• **AIM OF THE TASK**
Using the listing below, select the lines with the word "Measure" and copy them.

• **RECORDS TO PROCESS**
· · · · ·
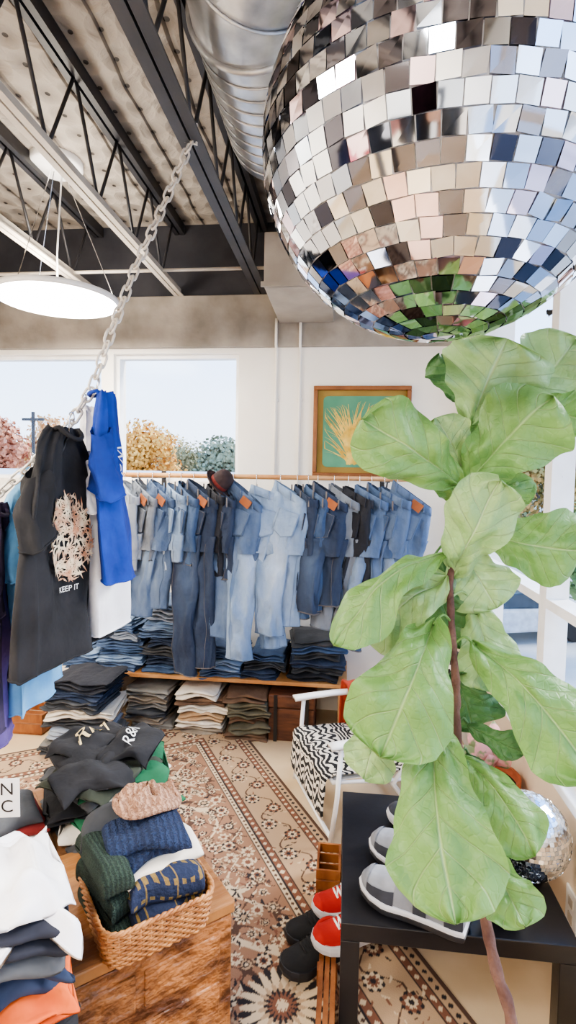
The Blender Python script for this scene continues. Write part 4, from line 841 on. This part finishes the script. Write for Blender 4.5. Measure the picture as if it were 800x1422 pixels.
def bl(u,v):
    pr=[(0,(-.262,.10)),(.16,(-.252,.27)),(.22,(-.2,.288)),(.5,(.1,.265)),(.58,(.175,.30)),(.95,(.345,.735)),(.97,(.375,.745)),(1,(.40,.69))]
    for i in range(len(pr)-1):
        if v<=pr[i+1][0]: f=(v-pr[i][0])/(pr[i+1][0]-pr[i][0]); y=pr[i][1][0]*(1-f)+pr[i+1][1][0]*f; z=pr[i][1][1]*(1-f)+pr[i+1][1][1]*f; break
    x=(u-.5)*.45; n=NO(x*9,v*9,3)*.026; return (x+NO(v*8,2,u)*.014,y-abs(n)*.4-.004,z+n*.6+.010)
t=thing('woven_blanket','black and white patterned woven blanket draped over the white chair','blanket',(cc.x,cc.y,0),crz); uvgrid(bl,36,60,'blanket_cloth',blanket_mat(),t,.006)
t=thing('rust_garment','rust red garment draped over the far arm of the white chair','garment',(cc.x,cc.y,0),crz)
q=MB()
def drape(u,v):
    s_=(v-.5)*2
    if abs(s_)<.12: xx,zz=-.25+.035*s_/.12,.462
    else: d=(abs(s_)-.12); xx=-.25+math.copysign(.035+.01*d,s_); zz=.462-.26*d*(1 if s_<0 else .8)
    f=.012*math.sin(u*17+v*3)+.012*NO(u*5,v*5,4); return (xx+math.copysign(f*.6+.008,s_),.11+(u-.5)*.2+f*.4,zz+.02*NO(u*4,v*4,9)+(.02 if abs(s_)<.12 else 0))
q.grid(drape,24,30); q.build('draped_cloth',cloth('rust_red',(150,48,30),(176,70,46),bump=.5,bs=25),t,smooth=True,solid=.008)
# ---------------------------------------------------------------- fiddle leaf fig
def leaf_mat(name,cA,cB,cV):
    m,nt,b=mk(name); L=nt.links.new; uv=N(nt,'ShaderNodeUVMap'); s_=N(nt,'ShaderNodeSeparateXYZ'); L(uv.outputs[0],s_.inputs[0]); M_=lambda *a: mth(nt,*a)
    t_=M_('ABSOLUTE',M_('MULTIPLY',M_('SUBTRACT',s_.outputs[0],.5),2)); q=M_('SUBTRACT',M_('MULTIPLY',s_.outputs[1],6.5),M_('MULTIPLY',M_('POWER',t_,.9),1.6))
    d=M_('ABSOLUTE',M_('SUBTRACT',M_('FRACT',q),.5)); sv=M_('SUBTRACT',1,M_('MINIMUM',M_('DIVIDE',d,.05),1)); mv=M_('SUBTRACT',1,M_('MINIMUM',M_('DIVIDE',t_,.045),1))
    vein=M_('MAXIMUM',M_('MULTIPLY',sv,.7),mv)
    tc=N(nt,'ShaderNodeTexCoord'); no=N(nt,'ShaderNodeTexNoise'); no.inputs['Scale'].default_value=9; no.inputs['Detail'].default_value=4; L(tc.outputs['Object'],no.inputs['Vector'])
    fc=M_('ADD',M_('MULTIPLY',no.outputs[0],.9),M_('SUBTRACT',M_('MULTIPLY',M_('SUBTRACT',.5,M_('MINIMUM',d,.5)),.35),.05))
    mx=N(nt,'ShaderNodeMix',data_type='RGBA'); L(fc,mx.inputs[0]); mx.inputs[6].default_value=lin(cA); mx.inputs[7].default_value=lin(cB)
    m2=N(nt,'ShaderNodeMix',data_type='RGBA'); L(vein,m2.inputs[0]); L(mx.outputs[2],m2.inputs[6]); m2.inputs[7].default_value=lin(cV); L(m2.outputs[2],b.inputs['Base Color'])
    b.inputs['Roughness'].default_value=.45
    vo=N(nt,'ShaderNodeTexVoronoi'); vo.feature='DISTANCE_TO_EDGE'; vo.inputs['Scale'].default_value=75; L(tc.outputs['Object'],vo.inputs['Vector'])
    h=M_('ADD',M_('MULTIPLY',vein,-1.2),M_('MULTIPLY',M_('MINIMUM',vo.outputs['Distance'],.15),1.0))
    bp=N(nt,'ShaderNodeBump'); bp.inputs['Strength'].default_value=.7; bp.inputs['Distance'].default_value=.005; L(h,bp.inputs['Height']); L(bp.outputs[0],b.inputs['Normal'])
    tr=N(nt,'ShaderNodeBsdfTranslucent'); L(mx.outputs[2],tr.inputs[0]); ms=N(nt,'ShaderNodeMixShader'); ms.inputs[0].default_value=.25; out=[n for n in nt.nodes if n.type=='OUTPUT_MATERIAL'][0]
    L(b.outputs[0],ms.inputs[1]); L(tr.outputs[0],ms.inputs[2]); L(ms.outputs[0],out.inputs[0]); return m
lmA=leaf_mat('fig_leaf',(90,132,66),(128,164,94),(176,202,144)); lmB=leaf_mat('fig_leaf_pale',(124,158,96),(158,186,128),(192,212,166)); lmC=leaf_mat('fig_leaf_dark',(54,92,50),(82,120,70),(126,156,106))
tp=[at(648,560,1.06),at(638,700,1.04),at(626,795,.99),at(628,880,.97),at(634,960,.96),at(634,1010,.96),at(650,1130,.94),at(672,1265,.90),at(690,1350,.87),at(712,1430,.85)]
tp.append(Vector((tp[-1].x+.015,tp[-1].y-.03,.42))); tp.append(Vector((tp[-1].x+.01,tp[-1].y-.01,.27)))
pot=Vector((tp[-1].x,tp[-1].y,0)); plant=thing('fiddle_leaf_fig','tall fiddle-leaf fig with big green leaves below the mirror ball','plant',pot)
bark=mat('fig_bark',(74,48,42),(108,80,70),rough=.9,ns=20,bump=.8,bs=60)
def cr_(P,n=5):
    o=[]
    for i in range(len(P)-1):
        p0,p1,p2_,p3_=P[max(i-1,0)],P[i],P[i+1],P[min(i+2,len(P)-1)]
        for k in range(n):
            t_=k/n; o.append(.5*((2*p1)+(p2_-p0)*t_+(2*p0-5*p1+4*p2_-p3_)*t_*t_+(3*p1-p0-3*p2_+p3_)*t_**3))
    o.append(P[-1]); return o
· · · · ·
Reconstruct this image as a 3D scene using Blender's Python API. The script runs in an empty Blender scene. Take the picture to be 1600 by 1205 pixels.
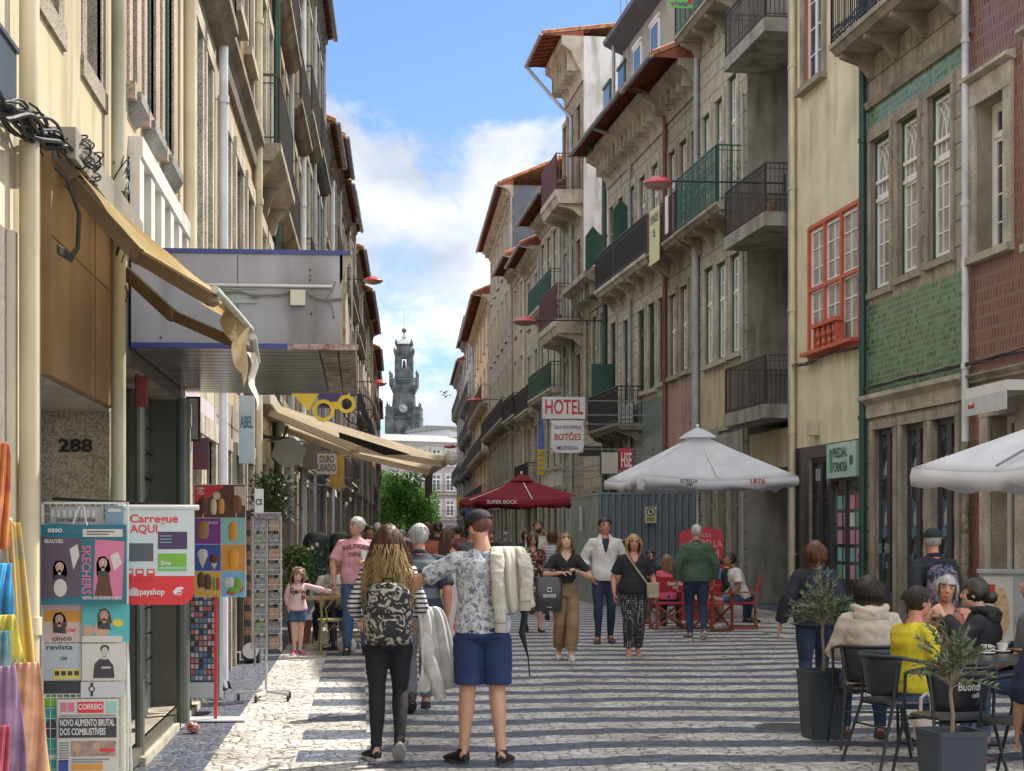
· · · · ·
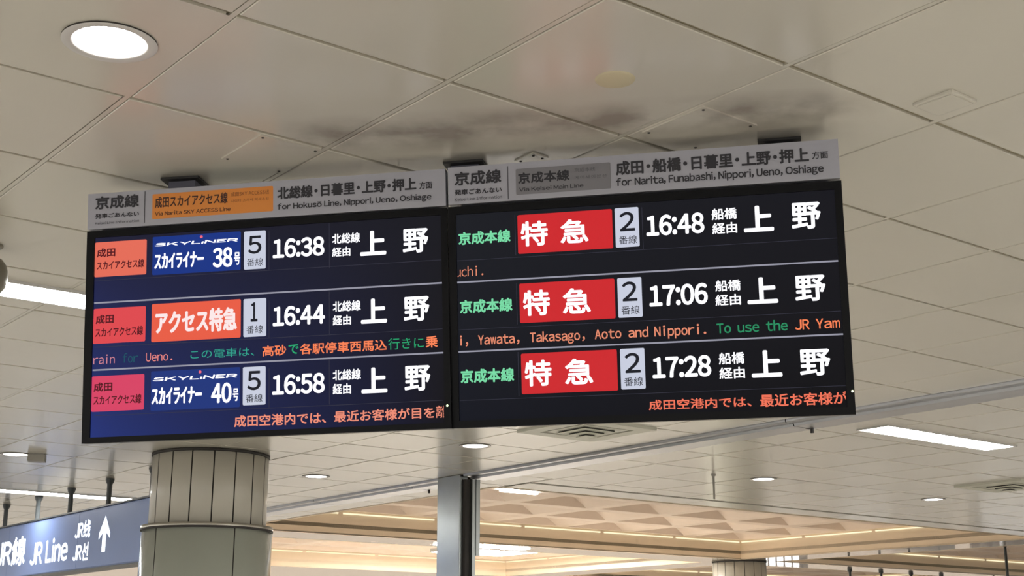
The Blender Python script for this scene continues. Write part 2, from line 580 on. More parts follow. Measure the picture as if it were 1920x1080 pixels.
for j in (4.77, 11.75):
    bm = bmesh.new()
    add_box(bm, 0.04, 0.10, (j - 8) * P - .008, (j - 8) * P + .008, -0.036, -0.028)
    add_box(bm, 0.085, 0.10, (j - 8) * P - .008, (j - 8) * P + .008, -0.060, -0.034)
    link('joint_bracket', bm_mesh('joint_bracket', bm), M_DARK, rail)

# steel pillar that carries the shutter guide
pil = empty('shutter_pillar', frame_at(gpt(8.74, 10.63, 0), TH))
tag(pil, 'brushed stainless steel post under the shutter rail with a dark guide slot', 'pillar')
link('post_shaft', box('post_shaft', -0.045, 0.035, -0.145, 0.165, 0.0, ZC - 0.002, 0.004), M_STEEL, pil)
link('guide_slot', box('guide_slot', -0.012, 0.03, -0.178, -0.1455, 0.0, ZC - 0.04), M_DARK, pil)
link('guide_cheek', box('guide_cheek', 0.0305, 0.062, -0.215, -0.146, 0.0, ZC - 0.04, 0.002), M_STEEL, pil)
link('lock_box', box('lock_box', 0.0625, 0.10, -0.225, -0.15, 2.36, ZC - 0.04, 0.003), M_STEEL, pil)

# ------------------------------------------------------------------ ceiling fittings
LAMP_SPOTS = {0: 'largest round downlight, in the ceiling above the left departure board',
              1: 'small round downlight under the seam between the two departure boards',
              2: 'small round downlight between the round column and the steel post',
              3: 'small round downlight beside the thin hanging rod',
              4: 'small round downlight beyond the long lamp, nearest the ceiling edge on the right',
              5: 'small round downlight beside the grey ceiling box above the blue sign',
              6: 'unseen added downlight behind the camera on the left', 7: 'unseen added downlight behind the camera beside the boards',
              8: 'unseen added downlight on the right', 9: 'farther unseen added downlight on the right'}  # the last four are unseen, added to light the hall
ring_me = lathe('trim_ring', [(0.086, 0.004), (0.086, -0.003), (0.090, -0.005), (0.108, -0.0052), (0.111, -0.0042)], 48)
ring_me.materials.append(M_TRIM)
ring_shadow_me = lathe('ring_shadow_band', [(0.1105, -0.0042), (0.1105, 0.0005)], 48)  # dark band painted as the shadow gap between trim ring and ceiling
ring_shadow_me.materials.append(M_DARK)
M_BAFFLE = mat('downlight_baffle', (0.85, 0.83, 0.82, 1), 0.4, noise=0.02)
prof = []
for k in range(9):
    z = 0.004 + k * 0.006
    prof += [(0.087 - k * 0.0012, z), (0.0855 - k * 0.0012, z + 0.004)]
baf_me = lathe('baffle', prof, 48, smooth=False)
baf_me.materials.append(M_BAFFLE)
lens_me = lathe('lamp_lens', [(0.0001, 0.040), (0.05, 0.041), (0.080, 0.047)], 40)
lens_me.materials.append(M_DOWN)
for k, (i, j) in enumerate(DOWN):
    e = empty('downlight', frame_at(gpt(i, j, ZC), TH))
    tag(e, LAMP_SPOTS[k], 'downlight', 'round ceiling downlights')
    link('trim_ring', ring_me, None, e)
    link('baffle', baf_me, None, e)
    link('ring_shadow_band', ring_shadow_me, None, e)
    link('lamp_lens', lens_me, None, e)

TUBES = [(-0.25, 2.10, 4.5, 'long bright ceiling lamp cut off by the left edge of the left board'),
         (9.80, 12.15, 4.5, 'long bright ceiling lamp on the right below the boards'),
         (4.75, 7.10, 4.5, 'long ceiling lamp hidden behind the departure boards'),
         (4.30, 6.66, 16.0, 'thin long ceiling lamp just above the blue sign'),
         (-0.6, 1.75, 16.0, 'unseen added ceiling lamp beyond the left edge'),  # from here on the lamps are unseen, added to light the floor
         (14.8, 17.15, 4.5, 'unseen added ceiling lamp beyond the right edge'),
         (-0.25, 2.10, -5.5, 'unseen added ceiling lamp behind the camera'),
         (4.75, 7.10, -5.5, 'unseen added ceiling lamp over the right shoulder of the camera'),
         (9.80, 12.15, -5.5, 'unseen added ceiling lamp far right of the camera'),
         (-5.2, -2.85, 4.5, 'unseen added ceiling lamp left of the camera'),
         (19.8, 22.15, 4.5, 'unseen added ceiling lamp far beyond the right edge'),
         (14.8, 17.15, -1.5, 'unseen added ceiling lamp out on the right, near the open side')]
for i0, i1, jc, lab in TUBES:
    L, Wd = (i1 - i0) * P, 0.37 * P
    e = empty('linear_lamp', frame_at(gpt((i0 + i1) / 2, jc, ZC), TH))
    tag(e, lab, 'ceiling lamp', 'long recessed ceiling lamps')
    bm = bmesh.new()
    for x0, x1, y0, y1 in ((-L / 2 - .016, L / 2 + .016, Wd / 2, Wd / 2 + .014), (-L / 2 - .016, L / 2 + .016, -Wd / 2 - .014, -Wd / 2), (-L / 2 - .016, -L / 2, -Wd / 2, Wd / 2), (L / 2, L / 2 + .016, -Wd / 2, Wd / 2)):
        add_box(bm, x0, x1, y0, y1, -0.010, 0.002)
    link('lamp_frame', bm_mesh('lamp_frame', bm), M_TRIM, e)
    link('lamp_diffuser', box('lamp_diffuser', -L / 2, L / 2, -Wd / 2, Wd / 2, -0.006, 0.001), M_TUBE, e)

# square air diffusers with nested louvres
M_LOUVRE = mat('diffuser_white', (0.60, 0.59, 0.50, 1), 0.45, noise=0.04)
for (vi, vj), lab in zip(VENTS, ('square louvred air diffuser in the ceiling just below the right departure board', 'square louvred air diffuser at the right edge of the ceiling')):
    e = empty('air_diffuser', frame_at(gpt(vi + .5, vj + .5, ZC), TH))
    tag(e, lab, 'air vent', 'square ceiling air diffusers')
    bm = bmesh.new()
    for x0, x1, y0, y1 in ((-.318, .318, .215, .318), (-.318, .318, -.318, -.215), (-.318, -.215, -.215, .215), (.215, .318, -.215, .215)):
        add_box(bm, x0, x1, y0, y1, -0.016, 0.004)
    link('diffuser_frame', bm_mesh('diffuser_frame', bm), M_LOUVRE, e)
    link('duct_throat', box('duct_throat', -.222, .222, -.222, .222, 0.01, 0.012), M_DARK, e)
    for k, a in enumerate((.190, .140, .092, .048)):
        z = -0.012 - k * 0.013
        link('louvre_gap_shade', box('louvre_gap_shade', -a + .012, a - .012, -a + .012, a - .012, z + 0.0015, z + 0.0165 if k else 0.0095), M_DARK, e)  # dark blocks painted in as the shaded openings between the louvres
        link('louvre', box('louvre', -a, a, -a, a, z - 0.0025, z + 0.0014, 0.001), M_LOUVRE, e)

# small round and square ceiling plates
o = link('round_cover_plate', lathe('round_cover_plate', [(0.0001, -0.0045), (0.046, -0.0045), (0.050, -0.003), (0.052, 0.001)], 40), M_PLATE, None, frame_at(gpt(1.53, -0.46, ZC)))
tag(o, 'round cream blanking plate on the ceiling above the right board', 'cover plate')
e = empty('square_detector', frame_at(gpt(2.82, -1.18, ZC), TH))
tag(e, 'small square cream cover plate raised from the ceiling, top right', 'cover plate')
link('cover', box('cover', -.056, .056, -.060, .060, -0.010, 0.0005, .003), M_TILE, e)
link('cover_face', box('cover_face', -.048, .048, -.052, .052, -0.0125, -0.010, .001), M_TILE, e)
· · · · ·
• **ANSWER**
The Blender Python script for this scene continues. Write part 4, from line 841 on. This part finishes the script. Write for Blender 4.5. Measure the picture as if it were 800x1422 pixels.
The Blender Python script for this scene continues. Write part 2, from line 580 on. More parts follow. Measure the picture as if it were 1920x1080 pixels.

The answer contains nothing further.